Written request: Return each line of the data below verbatim; pictures are to be left out.

## begin

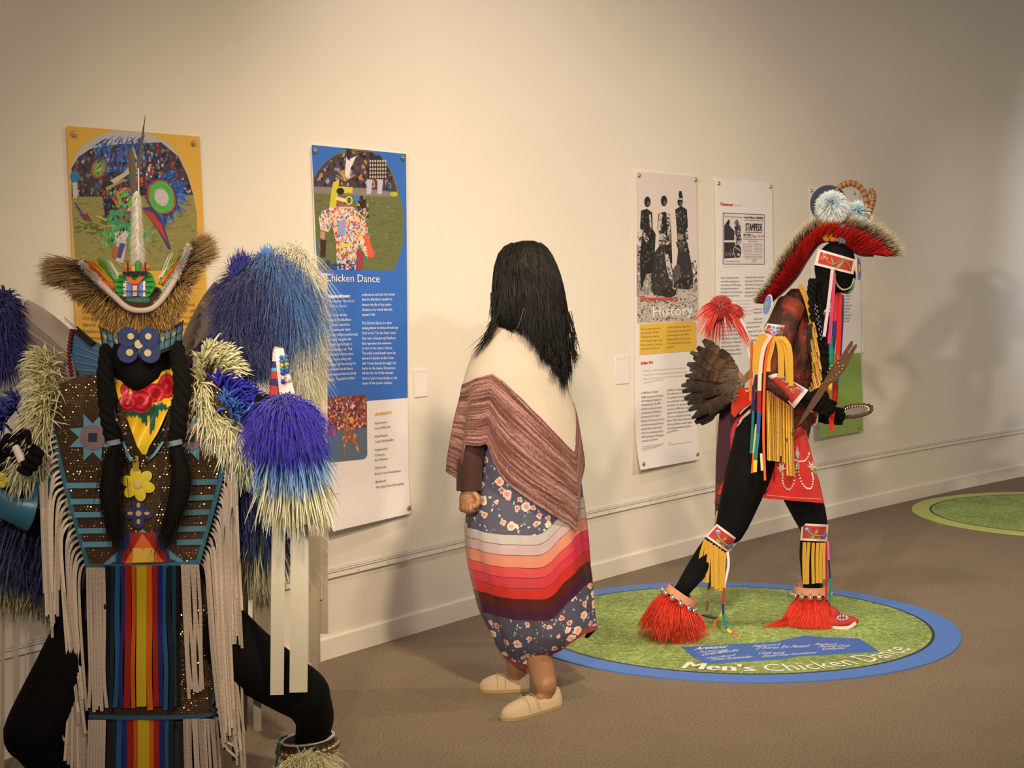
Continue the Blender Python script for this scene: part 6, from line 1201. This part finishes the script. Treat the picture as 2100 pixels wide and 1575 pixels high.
rowgrid([(758, 233, 361), (775, 234, 361), (800, 238, 359), (830, 247, 350), (860, 261, 336), (890, 272, 322), (915, 281, 306), (932, 292, 300)], 0, None, 'floral_scarf', m1, 'satin', nu=64, nv=84, fn=SF, colf=scol, th=.004)
mb = MB(); pth = spl([G(232, 760, -.10), G(236, 850, -.2), G(262, 900, -.19), G(276, 945, -.18)], 46)
for i, p in enumerate(pth): mb.ball(p, .0045, (.01, .01, .014) if i % 9 else A(190, 150, 110), 6, 4)
mb.obj('bead_necklace', 'bead', m1)
mb = MB(); pth = spl([G(360, 770, -.10), G(344, 860, -.2), G(318, 910, -.19), G(298, 945, -.18)], 40)
for i, p in enumerate(pth): mb.ball(p, .0045, (.01, .01, .014) if i % 9 else A(190, 150, 110), 6, 4)
mb.obj('bead_necklace', 'bead', m1)
# ---- braids
for sx, pts, tail in ((-1, [(222, 712), (216, 780), (222, 850), (234, 905)], [(236, 915), (226, 985), (228, 1050), (240, 1100)]), (1, [(356, 700), (372, 770), (368, 850), (362, 905)], [(362, 915), (372, 985), (358, 1050), (344, 1092)])):
    mb = MB(); pth = spl([G(x, y, -.06-.13*min(1, (y-700)/120)) for x, y in pts], 60)
    for k in range(3): mb.tube([p + Vector((.013*math.cos(i*.35+k*2.09), .010*math.sin(i*.35+k*2.09), 0)) for i, p in enumerate(pth)], .0145, (.003, .003, .003), 7)
    bo_ = mb.obj('braid', 'braid_black', m1)
    n = 700; tp = spl([G(x, y, -.20) for x, y in tail], 20); r_, d_, l_ = [], [], []
    for i in range(n):
        u = rdm.random()**1.5*14; k = int(u); p = tp[k].lerp(tp[k+1], u-k); d = (tp[min(20, k+5)]-p).normalized(); r_.append(p + Vector((rdm.gauss(0, .012), rdm.gauss(0, .008), 0))); d_.append((d.x+rdm.gauss(0, .09), d.y, d.z)); l_.append(rdm.uniform(.08, .16))
    mbb = MB(); mbb.tube(tp, [.014 + .016*math.sin(math.pi*min(1, i/17)) for i in range(21)], (.003, .003, .003), 10); mbb.obj('braid_tail', 'braid_black', bo_)
    blades('braid_tail_hair', r_, np.array(d_), np.array(l_), .003, .003, [(0, 0, 0)], [(0, (.004, .004, .004)), (1, (.006, .005, .005))], 'hair', bo_, sides=3)
    mb = MB(); mb.tube([G(pts[-1][0]-2, 902, -.20), G(pts[-1][0], 912, -.20)], .021, A(120, 120, 130), 14); mb.obj('braid_tie', 'satin', bo_)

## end

Result for this task:
Continue the Blender Python script for this scene: part 6, from line 1201. This part finishes the script. Treat the picture as 2100 pixels wide and 1575 pixels high.
rowgrid([(758, 233, 361), (775, 234, 361), (800, 238, 359), (830, 247, 350), (860, 261, 336), (890, 272, 322), (915, 281, 306), (932, 292, 300)], 0, None, 'floral_scarf', m1, 'satin', nu=64, nv=84, fn=SF, colf=scol, th=.004)
mb = MB(); pth = spl([G(232, 760, -.10), G(236, 850, -.2), G(262, 900, -.19), G(276, 945, -.18)], 46)
for i, p in enumerate(pth): mb.ball(p, .0045, (.01, .01, .014) if i % 9 else A(190, 150, 110), 6, 4)
mb.obj('bead_necklace', 'bead', m1)
mb = MB(); pth = spl([G(360, 770, -.10), G(344, 860, -.2), G(318, 910, -.19), G(298, 945, -.18)], 40)
for i, p in enumerate(pth): mb.ball(p, .0045, (.01, .01, .014) if i % 9 else A(190, 150, 110), 6, 4)
mb.obj('bead_necklace', 'bead', m1)
# ---- braids
for sx, pts, tail in ((-1, [(222, 712), (216, 780), (222, 850), (234, 905)], [(236, 915), (226, 985), (228, 1050), (240, 1100)]), (1, [(356, 700), (372, 770), (368, 850), (362, 905)], [(362, 915), (372, 985), (358, 1050), (344, 1092)])):
    mb = MB(); pth = spl([G(x, y, -.06-.13*min(1, (y-700)/120)) for x, y in pts], 60)
    for k in range(3): mb.tube([p + Vector((.013*math.cos(i*.35+k*2.09), .010*math.sin(i*.35+k*2.09), 0)) for i, p in enumerate(pth)], .0145, (.003, .003, .003), 7)
    bo_ = mb.obj('braid', 'braid_black', m1)
    n = 700; tp = spl([G(x, y, -.20) for x, y in tail], 20); r_, d_, l_ = [], [], []
    for i in range(n):
        u = rdm.random()**1.5*14; k = int(u); p = tp[k].lerp(tp[k+1], u-k); d = (tp[min(20, k+5)]-p).normalized(); r_.append(p + Vector((rdm.gauss(0, .012), rdm.gauss(0, .008), 0))); d_.append((d.x+rdm.gauss(0, .09), d.y, d.z)); l_.append(rdm.uniform(.08, .16))
    mbb = MB(); mbb.tube(tp, [.014 + .016*math.sin(math.pi*min(1, i/17)) for i in range(21)], (.003, .003, .003), 10); mbb.obj('braid_tail', 'braid_black', bo_)
    blades('braid_tail_hair', r_, np.array(d_), np.array(l_), .003, .003, [(0, 0, 0)], [(0, (.004, .004, .004)), (1, (.006, .005, .005))], 'hair', bo_, sides=3)
    mb = MB(); mb.tube([G(pts[-1][0]-2, 902, -.20), G(pts[-1][0], 912, -.20)], .021, A(120, 120, 130), 14); mb.obj('braid_tie', 'satin', bo_)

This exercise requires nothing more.